I baci aggravati dalla presenza di lingua con Chemical, il mimare una bella sodomia con lo stesso, le foto ministeriali bruciate sulla nave, il suo anatema anti-Codacons, l’appello per la legalizzazione dell’erba nell’ospitata con gli Articolo 31, le chat ubriache con una consorte sempre più perplessa e distante (Chiara, che invece ha giocato per tutto il Festival la parte della suffragetta, lei in perenne missione nel nome della quota rosa, risultando alla fine perfino dispettosamente stucchevole), insomma Fedez ne ha fatte più di Huckleberry Finn. Ovvero giorno dopo giorno l’ha buttata in caciara, con goffaggine mista a paraculismo, spirito demenziale e incapacità di autocontrollo, gusto della guasconata e fiotti di narcisismo, sana voglia di dire la verità e diplomazia dell’ippopotamo. Un effetto comunque l’ha raggiunto (al di là delle prevedibili audizioni Rai): quello di dimostrare che non tutto, anche su un palcoscenico bonificato come Sanremo, con Amadeus nella parte del garante del buon gusto, non tutto sia prevedibile e ingabbiato e che se uno spettacolo vuole essere veramente tale, il fattore-sorpresa, lo choc - che resta pur sempre solo televisivo e in condizione di narcolessia - ci può essere e può attribuire al tutto un senso d’incertezza e d’inatteso. Lo stesso fattore-scandalo che chi comanda oggi identifica con la provocazione diabolica, col tentativo di delegittimazione, addirittura con l’attacco al vigente ordine morale. Ma di che stiamo parlando? Si può essere seri nel fare simili affermazioni oggi, rivestendo una carica pubblica?

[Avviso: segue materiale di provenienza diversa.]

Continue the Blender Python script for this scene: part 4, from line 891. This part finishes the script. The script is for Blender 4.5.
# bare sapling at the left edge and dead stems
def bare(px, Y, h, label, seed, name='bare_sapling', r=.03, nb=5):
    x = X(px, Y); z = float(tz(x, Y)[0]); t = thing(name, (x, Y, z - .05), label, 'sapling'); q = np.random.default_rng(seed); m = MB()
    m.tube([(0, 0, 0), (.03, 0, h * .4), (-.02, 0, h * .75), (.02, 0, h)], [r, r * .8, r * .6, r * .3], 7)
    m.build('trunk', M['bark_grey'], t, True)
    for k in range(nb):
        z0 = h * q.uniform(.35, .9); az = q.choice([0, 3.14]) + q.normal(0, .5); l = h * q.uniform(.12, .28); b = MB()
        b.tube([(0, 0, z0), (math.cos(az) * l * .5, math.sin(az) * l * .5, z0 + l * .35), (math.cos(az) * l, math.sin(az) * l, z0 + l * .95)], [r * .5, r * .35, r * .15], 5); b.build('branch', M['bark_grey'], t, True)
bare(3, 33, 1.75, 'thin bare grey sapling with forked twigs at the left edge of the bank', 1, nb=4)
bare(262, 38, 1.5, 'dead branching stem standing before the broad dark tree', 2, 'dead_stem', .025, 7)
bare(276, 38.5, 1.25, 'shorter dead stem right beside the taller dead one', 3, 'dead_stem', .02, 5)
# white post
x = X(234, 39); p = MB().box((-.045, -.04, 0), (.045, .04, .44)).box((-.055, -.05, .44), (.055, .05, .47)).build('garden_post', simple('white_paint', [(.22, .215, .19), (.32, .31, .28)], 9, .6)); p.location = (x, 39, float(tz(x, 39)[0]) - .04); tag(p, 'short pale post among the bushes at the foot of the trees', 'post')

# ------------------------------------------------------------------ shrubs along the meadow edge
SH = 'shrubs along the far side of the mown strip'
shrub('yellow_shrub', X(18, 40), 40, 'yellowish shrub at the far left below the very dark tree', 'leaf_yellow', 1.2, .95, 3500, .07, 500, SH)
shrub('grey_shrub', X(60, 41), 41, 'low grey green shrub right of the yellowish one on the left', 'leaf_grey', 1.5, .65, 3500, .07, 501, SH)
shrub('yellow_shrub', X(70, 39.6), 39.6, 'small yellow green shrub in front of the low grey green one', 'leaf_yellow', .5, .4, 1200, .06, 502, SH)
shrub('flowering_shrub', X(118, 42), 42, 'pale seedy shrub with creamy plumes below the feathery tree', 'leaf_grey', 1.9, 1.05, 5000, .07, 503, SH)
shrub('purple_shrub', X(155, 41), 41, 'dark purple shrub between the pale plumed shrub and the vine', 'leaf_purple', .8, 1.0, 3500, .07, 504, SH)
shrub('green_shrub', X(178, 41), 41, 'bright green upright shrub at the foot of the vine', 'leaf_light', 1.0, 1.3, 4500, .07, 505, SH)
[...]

Fatto sta che lo show è andato avanti, ha avuto successo, ha pagato e ha fatto parlare di sé soprattutto grazie a questi scossoni inattesi, capaci di risvegliarci dalle portate soporifere del menù musicale approntato da Amadeus. Il quale è un santo, un navigatore di lungo corso, un maratoneta del tubo catodico che di certo ci invidiano in tutto il mondo, ma che nel ruolo di direttore artistico ha un difetto che questa edizione del festival ha messo in risalto: ha capito che, parlando di musica, si vince solo assecondando i gusti dei più giovani, che costituiscono la massa di manovra significativa di questa industria. Ma al tempo stesso ha sposato l’equilibrismo di dare licenza di partecipazione alla manifestazione solo a coloro disposti ad abbinare la propria freschezza artistica a una proposta musicale ascrivibile al mainstream. Così il nuovo che avanza suona piuttosto vecchio, ed educatamente i migliori talenti sfilati all’Ariston sono stati ben attenti a presentare per l’occasione compitini rispondenti alle richieste. Pochissimi fuori-tema, una diffusa timidezza, troppi “grazie Amadeus”, una quantità inaccettabile di fiori, un eccesso di volemose bene, quando poi tanti di questi artisti hanno una loro purezza fatta di stravaganza, eccentricità, ideazione – e quindi davvero d’innovazione. Ma, come dicevamo, è tutto finito, Mengoni nell’albo d’oro sintetizza il senso della storia, i Ferragnez tornano a casa con qualche livido, un sacco di cose da chiarire e una popolarità della quale forse per la prima volta stanno perdendo il controllo. E noi riprendiamo il ritmo di tutti i giorni: col passare delle ore troveremo sempre più difficile ammettere che, almeno ogni tanto, anche quest’anno col Festival ci siamo divertiti.